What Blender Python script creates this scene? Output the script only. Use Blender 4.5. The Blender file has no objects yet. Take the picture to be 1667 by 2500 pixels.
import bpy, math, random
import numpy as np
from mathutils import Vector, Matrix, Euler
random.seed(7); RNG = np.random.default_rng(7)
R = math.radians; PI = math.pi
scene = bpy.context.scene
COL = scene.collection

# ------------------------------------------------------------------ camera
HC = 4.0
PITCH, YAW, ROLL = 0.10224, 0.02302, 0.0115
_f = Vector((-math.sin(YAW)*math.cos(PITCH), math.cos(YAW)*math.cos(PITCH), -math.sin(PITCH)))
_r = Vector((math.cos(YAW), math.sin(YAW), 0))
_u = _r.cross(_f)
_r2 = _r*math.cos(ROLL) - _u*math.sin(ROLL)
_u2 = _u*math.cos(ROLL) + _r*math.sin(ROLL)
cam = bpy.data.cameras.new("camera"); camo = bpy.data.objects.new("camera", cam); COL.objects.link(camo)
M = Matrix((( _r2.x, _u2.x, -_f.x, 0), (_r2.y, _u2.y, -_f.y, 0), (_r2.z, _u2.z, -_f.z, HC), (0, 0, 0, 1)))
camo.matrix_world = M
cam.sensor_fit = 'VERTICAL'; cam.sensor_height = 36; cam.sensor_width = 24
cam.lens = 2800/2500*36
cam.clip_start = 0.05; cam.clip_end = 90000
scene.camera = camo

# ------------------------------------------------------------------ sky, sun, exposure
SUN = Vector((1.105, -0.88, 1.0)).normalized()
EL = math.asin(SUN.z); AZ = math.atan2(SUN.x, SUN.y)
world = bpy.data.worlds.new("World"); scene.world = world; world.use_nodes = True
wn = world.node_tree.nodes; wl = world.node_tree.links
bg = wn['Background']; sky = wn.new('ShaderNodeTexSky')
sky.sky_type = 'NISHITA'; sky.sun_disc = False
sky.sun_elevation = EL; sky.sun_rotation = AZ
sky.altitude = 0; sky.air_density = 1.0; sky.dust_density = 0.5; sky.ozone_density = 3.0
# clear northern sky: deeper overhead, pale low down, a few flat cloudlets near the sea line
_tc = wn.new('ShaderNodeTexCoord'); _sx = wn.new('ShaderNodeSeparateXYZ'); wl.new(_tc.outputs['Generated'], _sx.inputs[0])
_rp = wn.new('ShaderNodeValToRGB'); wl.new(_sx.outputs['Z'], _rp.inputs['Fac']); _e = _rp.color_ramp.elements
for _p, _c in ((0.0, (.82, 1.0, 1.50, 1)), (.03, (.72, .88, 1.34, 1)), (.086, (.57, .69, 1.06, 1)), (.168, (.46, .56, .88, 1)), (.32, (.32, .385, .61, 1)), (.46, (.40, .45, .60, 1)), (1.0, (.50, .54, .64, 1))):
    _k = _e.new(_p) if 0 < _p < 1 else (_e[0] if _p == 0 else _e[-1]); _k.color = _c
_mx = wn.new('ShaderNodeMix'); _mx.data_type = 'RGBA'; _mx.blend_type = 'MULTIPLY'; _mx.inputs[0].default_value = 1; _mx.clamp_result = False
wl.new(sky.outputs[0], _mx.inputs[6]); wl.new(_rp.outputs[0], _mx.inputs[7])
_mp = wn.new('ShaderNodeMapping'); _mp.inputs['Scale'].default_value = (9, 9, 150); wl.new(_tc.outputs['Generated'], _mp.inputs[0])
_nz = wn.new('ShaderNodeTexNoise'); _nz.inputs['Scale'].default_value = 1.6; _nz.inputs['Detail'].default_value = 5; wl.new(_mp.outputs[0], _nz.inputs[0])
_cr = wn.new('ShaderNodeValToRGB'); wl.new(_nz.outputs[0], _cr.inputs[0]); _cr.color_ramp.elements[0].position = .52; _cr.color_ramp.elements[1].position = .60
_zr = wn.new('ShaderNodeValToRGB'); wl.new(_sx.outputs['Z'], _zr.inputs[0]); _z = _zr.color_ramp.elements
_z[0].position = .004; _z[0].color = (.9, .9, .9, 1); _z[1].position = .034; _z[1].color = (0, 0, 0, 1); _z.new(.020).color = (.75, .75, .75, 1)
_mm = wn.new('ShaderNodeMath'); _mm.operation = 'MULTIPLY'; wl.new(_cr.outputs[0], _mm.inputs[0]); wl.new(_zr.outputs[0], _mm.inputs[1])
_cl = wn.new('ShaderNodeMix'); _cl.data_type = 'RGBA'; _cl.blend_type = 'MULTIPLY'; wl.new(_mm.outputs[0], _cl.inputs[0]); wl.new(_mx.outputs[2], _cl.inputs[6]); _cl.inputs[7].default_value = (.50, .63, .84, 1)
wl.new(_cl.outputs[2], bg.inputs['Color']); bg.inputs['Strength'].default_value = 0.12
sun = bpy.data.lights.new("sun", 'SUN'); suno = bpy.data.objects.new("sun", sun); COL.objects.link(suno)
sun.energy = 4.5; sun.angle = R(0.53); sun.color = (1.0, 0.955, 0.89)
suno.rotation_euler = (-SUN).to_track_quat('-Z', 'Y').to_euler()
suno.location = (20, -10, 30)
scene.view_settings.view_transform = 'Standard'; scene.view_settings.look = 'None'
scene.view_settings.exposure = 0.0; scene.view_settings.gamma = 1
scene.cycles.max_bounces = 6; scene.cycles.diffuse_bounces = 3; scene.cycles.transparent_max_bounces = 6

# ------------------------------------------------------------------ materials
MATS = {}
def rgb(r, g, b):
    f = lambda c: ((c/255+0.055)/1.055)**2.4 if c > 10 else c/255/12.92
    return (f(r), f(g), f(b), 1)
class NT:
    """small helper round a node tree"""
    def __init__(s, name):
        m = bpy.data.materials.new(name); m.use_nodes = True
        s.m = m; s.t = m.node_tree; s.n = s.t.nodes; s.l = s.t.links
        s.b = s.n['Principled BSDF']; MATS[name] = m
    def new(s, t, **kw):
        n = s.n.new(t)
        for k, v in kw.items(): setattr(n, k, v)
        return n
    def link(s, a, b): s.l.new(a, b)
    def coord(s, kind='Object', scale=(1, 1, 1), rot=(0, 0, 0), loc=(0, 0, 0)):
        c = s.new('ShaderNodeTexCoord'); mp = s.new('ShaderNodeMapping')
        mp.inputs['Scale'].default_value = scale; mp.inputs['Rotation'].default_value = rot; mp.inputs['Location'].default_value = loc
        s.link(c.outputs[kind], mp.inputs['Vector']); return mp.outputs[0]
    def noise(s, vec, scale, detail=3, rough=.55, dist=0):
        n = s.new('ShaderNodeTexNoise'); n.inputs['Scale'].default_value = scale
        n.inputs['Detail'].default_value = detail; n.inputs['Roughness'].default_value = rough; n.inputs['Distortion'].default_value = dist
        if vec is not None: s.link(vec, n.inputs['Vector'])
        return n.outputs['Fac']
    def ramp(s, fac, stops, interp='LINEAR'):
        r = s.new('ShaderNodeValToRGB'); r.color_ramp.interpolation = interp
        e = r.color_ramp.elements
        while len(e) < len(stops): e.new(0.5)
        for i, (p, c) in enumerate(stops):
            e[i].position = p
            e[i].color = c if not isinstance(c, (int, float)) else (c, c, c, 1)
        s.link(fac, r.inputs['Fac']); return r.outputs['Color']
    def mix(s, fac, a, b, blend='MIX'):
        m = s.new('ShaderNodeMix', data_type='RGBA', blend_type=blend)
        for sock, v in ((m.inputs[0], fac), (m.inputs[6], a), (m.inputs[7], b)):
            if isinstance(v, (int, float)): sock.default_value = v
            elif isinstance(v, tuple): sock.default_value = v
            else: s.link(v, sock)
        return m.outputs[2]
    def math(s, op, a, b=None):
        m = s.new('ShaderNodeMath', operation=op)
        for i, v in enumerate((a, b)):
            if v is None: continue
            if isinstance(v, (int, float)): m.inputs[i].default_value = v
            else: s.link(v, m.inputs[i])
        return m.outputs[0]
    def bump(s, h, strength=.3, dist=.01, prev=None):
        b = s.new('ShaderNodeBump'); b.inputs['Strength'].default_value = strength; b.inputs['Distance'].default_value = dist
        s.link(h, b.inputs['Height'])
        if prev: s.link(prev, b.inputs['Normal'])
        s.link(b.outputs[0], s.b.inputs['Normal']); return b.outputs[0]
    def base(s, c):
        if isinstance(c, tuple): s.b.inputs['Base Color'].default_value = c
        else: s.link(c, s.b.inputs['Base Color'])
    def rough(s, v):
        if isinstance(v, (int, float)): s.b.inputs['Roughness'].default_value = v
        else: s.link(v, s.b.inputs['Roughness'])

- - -

**Directions:**
Your output must be the lines of the material above, from the first through the line that contains "COL = scene.collection", copied exactly. Include both endpoints and nothing else.

**Full solution:**
What Blender Python script creates this scene? Output the script only. Use Blender 4.5. The Blender file has no objects yet. Take the picture to be 1667 by 2500 pixels.
import bpy, math, random
import numpy as np
from mathutils import Vector, Matrix, Euler
random.seed(7); RNG = np.random.default_rng(7)
R = math.radians; PI = math.pi
scene = bpy.context.scene
COL = scene.collection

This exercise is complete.